There’s a crowded road that leads to the edge of the city
If you follow it steep, it will end on a hill.
And there time stands still. Except for the man
Who must wheel his barrow where the streets are too narrow
The painters frown when they smell his fish. And the tolling bell
Makes them think of gargoyles and pirates, royals and poets.

Amongst the still-wet canvasses, you will find one poet.
He believes he lost his soul when he came to the city
Sees it drifting like a stray kite beyond the church bell.
There are few things that please him, two things he favors on that hill.
The flock of easels where the streets are most narrow
And the watercolor scenes of Siam by a mustached man.

Paris is too grey and blue for the mustached man.
He mixes cyan and turquoise while reciting poetry.
Few know he dines with the man with the barrow.
They meet and eat fish heads on the Champs Elysées, at the Vie de Cité.
‘An old grey man in a blue chapeau’ he says as they stroll down the hill,
‘That’s what Paris is to me… and the iron noise of the bells’.

In another square, you’ll see a strap of leather. Harness bells
Hanging on the door of a dusty bookseller. And that man,
Monsieur St. Onge, eats oranges, and stares at the hill.
He cranes his Willowy frame, straining to see shapes of painters and poets.
He bought some pastels near a loud carousel in his part of the city.
Now sketching, he’s crouched, like a gargoyle, leaning over his barrow.

A woman in a feathered hat flits past the old book barrow.
She knows she will be late when she hears the clanging of the bells.
Her rendezvous is all the way across the city-
The first time in years she will sit down with a strange man.
At night, she sings in a cabaret on the Rue de Thé. And he’s a painter.
She met him Wednesday painting wrens way up on the hill.

The people up there live in quiet despair way up on the hill
Crowded into cafés and milling through streets that are too narrow.
The painted feels plagued by the blasé gaze of the poet.
The poet feels bored by the spires and the bells.
The fish barrow rolls as the cathedral bell tolls. And the man
With the mustache dreams in turquoise of another city.

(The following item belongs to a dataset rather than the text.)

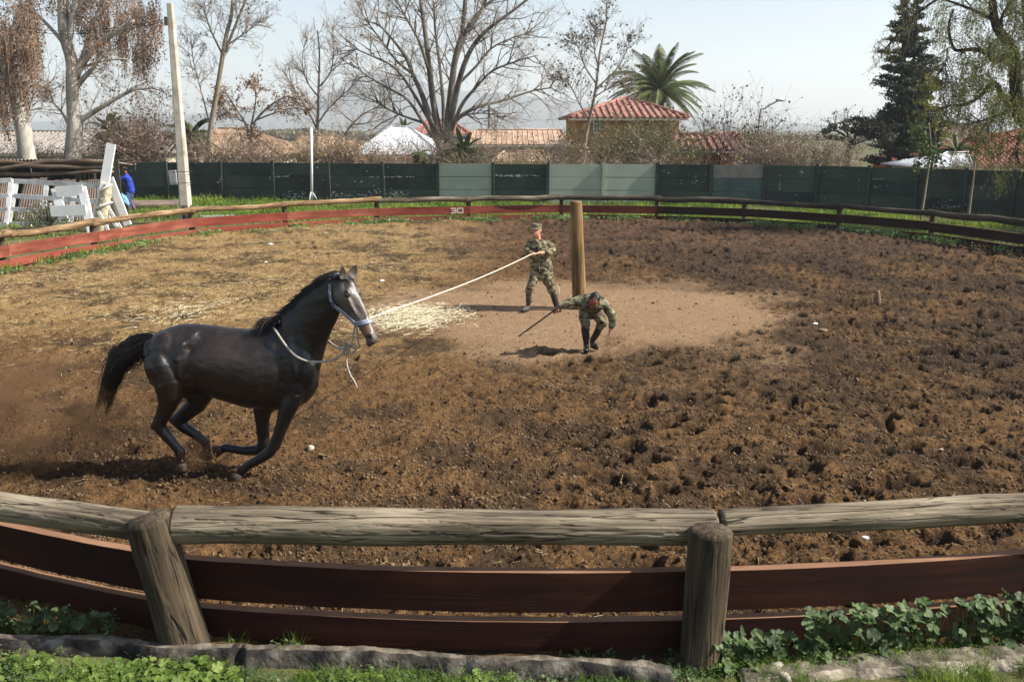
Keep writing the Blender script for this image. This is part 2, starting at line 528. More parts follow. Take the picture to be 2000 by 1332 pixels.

The café, the croissant, the steep hill, and the men
Of the city. With paintbrush, notebook, fish head, and barrow
All ache for what the bells can tell, and chase to the heights the drifting kites of the poet. 






The Kites of the Poet
Using a flute glass
1/2 ounce rose liqueur
1/2 once cointreau
Top up with Brut or champagne
And voila! 

Thanks to everyone who braved a foray into poetry this week! But because the event has come and gone doesn't mean you should stop writing! I'll be doing another poetry night again fairly soon!

1 comment:

  1. So nice to see my pantoum in print! An ode to a beautiful lady in lavender. I'm sure Frances is floating on lavendar clouds by now and at peace with her earthly life and angel wings. I loved reading all these great poems and look forward to imbibing their signature drinks!